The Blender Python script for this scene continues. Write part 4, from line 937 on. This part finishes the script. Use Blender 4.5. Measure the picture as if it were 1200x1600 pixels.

---

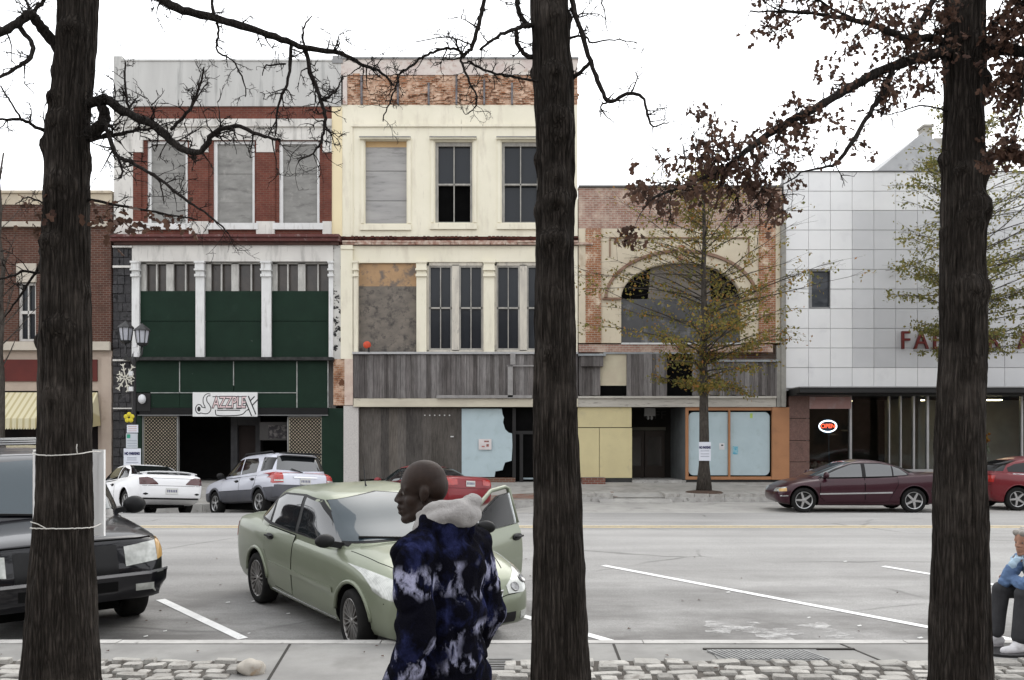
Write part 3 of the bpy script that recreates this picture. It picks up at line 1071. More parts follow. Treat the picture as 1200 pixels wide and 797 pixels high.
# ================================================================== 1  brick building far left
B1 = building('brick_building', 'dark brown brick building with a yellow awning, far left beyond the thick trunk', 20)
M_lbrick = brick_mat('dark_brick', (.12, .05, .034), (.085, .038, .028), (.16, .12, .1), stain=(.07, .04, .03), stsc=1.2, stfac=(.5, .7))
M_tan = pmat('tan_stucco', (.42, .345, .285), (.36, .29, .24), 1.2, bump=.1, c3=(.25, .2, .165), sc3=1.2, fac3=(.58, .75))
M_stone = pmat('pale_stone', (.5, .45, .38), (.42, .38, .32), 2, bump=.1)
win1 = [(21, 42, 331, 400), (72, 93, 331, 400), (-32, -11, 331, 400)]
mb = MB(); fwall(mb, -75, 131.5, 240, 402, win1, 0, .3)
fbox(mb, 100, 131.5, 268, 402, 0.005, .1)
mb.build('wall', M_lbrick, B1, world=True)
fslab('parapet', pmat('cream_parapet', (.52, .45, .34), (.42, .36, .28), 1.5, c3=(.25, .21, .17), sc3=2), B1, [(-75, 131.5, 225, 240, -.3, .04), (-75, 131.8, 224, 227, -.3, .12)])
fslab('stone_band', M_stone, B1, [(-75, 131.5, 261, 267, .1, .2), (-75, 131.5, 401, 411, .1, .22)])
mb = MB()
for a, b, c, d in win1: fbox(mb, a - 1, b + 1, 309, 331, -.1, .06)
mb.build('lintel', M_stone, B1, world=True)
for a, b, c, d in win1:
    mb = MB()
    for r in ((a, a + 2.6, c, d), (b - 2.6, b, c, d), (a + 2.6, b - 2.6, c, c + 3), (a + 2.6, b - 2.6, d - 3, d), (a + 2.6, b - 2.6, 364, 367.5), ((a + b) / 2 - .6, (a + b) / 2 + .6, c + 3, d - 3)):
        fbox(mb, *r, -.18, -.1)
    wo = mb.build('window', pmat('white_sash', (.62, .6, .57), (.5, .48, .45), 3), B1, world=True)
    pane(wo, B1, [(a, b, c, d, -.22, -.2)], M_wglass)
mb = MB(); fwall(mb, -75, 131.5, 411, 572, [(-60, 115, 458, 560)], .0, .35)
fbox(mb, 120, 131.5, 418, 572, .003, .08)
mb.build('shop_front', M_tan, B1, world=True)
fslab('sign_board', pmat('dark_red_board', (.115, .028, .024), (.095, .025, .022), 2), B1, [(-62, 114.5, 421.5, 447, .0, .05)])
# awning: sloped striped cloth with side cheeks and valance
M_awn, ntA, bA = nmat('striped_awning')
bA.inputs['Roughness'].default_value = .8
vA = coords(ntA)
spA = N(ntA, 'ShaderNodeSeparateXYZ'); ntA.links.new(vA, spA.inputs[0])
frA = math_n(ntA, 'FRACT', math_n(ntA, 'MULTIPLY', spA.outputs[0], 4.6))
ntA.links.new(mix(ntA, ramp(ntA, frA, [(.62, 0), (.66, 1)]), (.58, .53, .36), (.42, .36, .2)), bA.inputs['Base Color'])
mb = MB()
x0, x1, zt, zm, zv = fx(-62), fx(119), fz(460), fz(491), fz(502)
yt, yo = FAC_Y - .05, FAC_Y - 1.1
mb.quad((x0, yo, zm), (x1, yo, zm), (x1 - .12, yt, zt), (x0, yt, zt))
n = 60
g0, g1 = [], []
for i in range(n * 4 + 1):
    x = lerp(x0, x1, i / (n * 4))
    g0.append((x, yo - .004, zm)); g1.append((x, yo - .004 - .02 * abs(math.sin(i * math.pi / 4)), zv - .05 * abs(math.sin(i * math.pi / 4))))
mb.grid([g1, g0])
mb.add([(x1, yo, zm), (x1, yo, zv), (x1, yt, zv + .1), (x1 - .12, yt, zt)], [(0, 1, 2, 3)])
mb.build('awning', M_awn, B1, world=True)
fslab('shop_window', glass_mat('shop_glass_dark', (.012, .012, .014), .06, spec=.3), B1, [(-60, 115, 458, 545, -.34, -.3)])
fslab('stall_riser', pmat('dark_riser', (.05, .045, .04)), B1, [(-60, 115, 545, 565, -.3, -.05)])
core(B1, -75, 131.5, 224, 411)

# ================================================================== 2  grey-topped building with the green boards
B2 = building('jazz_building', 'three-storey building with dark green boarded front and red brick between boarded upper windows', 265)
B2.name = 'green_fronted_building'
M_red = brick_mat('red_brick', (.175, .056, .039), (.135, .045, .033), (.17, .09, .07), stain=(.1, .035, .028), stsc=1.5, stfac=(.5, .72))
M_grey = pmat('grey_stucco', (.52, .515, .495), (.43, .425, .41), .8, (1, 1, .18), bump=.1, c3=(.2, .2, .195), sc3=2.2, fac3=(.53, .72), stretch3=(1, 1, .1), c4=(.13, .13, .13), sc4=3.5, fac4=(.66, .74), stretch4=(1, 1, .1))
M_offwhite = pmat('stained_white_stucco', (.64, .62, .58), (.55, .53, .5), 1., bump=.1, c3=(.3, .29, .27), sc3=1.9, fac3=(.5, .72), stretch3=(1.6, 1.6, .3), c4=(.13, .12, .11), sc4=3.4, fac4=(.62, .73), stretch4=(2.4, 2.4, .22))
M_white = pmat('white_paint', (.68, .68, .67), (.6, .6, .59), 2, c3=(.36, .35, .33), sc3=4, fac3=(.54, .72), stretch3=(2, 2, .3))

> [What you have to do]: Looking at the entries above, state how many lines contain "picture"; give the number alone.

> [Answer]: 2